Start of Information provided
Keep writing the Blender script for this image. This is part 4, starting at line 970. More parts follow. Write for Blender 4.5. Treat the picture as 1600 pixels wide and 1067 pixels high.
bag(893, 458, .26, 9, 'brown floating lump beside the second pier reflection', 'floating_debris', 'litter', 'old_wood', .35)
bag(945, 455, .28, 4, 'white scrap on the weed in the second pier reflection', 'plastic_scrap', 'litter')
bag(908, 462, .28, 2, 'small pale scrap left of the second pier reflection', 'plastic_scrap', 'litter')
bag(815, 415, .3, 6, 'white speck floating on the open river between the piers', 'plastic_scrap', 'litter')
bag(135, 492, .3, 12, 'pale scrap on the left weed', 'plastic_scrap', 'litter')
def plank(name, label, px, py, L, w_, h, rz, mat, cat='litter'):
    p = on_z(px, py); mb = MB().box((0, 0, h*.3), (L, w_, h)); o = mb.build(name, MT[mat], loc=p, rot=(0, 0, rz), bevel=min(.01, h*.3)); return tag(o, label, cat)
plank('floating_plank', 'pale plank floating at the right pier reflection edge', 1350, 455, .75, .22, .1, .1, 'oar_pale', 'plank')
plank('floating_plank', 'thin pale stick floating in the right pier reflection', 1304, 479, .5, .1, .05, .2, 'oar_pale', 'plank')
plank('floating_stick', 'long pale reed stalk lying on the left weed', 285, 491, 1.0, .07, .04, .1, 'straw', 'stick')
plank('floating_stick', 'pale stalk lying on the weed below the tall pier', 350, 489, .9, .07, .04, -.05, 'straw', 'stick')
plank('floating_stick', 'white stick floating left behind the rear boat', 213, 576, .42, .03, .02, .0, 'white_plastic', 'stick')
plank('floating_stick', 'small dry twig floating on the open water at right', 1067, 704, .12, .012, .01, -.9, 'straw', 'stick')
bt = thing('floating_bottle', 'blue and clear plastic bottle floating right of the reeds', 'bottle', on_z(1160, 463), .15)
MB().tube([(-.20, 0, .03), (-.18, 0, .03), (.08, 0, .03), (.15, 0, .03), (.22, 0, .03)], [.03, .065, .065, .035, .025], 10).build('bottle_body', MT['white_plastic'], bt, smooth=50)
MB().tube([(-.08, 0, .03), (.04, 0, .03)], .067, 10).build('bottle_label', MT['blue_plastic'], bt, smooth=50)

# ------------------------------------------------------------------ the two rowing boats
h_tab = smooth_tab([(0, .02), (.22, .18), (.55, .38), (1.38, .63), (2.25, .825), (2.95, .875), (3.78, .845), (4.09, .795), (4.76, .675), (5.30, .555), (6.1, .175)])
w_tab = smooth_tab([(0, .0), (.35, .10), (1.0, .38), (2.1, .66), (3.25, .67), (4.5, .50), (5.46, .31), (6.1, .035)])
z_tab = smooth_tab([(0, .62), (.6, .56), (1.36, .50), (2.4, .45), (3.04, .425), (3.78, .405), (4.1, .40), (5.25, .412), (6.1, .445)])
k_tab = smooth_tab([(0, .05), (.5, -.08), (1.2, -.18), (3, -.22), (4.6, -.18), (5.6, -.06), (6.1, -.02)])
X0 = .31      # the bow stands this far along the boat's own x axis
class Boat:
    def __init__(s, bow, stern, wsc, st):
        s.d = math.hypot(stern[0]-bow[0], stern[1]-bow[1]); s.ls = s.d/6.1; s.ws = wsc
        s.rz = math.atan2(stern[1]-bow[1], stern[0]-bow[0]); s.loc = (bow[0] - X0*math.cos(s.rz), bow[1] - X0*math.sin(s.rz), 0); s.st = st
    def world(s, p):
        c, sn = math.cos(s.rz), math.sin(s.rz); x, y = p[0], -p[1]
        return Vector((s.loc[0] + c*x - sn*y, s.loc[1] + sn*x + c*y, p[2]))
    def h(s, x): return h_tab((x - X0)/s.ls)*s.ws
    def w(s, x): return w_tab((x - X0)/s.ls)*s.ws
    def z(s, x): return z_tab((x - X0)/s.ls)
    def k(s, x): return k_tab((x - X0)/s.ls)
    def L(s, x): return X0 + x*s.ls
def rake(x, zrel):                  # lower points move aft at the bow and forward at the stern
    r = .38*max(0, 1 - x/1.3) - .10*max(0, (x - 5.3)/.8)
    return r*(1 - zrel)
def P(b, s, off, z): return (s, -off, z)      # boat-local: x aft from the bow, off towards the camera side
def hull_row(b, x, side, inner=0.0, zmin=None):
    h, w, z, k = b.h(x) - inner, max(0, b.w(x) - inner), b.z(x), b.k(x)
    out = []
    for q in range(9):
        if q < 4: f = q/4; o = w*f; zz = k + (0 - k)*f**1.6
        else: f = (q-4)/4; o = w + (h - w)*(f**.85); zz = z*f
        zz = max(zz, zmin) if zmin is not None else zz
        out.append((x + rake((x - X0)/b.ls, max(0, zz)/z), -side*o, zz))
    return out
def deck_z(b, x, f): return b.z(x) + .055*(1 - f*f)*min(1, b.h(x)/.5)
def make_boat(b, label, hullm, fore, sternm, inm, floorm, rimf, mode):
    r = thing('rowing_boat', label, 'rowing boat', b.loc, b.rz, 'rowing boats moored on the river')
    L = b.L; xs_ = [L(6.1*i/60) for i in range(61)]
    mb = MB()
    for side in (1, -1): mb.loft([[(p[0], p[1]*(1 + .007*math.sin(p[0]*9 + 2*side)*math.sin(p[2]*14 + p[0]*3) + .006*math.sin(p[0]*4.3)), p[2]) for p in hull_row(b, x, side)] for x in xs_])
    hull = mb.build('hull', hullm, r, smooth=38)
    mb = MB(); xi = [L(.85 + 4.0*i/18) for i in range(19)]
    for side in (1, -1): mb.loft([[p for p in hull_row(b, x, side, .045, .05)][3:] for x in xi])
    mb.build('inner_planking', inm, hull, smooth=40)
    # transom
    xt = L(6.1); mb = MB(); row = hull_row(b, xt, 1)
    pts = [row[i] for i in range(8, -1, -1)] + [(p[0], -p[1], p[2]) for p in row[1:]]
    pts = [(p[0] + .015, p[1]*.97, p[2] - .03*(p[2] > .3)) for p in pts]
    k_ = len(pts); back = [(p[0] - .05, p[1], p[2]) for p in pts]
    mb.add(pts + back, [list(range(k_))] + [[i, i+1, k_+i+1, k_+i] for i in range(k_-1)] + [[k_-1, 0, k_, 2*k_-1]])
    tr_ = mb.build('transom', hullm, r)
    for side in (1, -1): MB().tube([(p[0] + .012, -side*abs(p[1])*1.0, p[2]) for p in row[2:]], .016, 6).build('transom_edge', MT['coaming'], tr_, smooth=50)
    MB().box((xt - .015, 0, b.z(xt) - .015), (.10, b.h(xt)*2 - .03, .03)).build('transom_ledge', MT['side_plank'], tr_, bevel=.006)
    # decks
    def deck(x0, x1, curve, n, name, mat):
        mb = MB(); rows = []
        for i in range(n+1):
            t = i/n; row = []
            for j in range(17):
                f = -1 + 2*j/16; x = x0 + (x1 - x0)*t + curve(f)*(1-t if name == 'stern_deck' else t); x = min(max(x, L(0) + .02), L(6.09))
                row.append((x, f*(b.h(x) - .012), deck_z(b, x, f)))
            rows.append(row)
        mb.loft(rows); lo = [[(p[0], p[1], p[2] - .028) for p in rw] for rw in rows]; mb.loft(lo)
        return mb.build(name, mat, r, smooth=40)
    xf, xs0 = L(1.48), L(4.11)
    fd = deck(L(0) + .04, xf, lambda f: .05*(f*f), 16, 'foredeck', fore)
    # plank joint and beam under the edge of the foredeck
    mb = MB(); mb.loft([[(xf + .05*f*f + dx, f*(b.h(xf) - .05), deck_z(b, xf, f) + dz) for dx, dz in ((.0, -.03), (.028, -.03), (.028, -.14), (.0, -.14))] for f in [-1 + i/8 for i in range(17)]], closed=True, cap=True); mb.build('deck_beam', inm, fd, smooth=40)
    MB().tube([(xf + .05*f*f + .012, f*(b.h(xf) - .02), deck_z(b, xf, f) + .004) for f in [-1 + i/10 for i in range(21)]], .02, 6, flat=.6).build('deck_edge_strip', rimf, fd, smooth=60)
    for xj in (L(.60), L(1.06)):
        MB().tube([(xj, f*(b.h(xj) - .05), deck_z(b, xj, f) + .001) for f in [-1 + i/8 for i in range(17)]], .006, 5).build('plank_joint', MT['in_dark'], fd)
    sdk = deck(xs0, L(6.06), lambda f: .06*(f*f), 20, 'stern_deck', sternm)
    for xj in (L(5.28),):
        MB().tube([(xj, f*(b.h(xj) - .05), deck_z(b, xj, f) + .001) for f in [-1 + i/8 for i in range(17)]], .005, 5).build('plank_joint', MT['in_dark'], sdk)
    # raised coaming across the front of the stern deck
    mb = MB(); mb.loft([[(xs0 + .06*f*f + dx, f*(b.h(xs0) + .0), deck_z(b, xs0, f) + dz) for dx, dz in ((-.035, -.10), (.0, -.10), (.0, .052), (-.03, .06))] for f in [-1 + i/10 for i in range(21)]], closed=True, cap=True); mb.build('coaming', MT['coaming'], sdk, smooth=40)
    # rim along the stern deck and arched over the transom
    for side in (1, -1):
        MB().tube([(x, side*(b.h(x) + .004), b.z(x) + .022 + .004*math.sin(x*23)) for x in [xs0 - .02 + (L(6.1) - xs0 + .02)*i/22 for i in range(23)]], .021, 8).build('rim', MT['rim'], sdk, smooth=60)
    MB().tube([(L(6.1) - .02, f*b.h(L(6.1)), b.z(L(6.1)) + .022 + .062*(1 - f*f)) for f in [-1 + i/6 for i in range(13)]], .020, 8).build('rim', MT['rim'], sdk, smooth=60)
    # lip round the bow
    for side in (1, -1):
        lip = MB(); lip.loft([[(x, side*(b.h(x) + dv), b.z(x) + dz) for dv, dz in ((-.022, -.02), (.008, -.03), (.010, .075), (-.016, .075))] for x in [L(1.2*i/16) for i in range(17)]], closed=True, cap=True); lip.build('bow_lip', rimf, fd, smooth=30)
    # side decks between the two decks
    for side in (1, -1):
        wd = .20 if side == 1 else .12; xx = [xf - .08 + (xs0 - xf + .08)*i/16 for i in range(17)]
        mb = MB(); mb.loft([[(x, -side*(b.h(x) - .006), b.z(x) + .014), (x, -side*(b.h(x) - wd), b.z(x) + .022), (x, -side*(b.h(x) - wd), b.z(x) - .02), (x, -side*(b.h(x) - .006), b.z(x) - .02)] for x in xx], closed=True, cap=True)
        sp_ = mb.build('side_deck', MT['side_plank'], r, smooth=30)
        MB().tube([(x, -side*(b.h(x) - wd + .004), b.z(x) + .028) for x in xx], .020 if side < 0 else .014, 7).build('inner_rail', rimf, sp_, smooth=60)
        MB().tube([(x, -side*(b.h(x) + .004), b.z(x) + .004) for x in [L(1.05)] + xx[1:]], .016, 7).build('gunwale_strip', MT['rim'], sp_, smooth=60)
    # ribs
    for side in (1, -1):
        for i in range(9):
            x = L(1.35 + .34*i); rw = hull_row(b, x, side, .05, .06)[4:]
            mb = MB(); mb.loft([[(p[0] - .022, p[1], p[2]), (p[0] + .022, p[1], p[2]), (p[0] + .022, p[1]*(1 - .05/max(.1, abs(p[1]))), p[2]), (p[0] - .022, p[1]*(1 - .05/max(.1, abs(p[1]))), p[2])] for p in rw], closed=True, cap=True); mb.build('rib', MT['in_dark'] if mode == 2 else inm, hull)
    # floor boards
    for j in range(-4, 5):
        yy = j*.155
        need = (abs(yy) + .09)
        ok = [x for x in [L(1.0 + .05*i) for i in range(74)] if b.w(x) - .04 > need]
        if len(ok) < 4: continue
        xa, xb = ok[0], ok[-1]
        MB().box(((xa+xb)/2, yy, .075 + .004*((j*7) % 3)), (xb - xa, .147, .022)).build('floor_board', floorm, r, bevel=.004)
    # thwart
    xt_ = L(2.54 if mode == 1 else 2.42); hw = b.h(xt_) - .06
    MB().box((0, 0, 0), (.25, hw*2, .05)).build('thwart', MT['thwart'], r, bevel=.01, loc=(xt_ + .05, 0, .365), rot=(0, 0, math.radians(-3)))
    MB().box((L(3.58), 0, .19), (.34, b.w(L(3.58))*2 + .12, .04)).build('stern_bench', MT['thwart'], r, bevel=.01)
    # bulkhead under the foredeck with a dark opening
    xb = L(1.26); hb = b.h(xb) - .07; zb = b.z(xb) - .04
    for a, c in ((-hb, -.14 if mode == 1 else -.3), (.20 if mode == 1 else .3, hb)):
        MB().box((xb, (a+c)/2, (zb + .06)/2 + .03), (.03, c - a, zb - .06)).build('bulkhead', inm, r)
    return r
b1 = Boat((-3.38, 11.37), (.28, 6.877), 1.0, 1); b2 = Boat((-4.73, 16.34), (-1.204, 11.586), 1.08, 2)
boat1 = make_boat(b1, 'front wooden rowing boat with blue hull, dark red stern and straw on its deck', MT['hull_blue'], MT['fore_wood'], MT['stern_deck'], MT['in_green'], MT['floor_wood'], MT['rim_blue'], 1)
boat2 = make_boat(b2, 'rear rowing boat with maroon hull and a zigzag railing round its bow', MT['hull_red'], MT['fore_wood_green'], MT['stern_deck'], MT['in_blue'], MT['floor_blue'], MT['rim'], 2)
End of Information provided
Exercise task:
What is the number of lines in the data holding the word "this"? Reply with that number only.

Answer to the task:
2